What is rendering?
Depending on your video card, your software and your computer’s hard rive and bus specifications, you may have to render the entire movie before watching it back. In other words, the database is unable to retrieve the scenes fast enough to play back in real time. Therefore, it retrieves them once by one and electronically compiles them together into a new, and longer, file that can be played back all at once. This is how the less expensive systems operate. Effects and transitions also have to be rendered and saved to the hard drive before playback for recording – that is unless you have one of the newer and more expensive “dual-stream” video editing solutions. To create a transition where two or more video streams are mixed together – like in a wipe, dissolve or special effect, the two streams must be uncompressed, electronically taken apart into their ones and zeros, temporarily stored in RAM, mixed back together, and then compressed again, creating a new digital file.

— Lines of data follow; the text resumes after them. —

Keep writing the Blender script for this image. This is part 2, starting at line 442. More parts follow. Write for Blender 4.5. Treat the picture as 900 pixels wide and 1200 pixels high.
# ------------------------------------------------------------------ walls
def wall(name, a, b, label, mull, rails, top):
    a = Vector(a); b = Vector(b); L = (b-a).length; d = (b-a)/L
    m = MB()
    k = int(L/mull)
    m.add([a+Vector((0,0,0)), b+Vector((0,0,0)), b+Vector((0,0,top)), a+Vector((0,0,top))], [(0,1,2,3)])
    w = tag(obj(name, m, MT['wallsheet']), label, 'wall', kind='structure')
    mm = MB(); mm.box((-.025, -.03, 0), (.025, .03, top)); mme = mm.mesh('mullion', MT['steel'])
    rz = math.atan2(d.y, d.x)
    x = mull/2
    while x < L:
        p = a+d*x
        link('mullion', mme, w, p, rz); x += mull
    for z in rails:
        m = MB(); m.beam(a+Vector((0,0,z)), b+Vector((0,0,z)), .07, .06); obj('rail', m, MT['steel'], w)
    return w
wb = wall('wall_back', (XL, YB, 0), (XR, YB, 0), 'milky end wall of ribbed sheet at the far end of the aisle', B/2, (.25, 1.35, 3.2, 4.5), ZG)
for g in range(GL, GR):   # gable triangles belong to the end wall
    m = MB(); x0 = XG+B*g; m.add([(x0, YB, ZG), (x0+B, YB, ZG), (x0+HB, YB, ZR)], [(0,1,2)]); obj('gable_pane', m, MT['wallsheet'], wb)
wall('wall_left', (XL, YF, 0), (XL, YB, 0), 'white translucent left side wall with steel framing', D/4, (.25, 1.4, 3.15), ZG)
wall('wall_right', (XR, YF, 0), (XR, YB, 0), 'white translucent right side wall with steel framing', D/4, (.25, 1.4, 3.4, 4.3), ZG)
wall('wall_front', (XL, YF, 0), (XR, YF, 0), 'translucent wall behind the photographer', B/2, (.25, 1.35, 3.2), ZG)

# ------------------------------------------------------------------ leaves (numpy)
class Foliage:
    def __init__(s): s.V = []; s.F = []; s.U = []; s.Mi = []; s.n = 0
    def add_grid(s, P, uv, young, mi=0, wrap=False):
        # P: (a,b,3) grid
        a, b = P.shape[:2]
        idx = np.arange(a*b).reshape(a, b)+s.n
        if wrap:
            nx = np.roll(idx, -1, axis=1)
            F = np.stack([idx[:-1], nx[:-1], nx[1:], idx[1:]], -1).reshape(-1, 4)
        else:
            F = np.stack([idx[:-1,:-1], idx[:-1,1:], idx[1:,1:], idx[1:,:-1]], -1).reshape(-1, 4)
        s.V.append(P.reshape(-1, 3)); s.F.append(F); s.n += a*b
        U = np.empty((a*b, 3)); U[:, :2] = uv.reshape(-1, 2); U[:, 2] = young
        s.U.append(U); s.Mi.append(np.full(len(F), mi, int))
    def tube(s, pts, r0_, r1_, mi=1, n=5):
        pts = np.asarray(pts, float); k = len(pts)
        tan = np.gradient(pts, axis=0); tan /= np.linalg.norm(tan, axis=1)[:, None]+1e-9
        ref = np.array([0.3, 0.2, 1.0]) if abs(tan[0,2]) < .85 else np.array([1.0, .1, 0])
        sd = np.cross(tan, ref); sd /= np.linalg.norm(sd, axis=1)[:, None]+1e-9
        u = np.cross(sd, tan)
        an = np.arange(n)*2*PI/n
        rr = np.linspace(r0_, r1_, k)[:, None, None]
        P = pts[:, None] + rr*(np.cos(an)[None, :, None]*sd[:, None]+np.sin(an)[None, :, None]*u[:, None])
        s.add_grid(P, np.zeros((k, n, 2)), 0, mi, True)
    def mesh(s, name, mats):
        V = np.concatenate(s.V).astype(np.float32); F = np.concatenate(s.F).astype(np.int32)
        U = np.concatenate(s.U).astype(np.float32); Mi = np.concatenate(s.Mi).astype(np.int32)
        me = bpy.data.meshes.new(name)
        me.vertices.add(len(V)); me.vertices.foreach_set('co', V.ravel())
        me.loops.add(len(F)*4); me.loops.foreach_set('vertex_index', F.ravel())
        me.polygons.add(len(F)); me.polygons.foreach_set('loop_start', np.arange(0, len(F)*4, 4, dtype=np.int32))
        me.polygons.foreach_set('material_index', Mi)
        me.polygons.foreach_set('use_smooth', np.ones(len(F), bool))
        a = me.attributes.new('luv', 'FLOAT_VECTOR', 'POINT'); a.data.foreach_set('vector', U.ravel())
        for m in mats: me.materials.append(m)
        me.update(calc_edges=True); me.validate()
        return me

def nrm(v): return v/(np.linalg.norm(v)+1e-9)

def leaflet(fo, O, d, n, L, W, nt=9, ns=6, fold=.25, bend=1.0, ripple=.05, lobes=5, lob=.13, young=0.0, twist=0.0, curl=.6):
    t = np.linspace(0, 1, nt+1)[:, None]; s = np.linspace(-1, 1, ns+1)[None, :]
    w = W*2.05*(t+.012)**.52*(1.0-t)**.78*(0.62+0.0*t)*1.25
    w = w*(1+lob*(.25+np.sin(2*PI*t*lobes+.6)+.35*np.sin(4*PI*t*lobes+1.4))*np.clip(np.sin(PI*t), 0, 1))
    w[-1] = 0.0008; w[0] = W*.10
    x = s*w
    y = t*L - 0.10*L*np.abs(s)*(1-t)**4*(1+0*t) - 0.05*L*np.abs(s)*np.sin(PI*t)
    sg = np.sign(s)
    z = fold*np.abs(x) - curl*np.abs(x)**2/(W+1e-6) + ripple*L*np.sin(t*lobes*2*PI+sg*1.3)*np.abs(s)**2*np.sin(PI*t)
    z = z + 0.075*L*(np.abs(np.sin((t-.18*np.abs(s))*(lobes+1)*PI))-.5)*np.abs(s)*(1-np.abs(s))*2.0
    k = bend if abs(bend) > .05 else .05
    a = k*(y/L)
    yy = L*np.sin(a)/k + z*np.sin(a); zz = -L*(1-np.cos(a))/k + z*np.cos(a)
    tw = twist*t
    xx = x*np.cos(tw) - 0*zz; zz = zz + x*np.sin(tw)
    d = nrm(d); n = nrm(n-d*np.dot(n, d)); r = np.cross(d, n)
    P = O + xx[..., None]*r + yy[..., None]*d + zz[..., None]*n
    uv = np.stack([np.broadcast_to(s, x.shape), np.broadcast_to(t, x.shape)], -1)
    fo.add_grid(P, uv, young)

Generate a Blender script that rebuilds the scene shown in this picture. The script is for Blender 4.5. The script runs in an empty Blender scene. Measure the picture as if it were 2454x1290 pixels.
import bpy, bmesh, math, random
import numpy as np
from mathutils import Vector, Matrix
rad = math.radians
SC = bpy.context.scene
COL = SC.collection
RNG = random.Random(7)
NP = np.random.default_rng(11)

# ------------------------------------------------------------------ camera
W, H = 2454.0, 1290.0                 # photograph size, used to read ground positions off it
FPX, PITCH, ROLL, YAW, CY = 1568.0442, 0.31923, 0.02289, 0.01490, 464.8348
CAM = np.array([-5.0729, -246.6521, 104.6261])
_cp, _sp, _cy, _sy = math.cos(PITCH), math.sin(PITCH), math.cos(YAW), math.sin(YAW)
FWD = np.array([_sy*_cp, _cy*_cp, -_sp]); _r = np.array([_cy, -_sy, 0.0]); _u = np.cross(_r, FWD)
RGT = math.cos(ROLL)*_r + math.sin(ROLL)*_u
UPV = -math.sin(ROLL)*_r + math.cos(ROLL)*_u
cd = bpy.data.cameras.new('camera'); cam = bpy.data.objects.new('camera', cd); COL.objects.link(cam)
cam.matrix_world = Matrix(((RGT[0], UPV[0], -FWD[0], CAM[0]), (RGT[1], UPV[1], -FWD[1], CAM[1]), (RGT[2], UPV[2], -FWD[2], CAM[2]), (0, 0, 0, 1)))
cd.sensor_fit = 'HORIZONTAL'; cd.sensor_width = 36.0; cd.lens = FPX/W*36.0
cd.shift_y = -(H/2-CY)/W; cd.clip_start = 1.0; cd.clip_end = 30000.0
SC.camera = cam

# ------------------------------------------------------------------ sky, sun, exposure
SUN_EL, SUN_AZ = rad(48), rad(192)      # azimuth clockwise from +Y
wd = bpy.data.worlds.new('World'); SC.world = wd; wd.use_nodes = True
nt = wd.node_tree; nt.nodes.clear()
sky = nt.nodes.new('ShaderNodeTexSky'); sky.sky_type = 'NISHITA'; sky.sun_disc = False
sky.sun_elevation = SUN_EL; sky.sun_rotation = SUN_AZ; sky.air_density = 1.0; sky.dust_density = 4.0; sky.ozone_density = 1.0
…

In the olden days, when I first wrote this FAQ, rendering was the curse of the non-linear editing system user. Well, it still is, but if you’re using the right system, you won’t come across it very often. Final Cut Pro, for example, added huge numbers of real time features starting in version 4. In version 5, they’ve built on this even more. Effects such as dissolves appear immediately without any kind of waiting time. However, if you’re doing composites with more than a few layers, you’ll still encounter rendering. And of course there are many systems other than Final Cut Pro that lack real time abilities. For these, rendering continues to be the NLE user’s curse.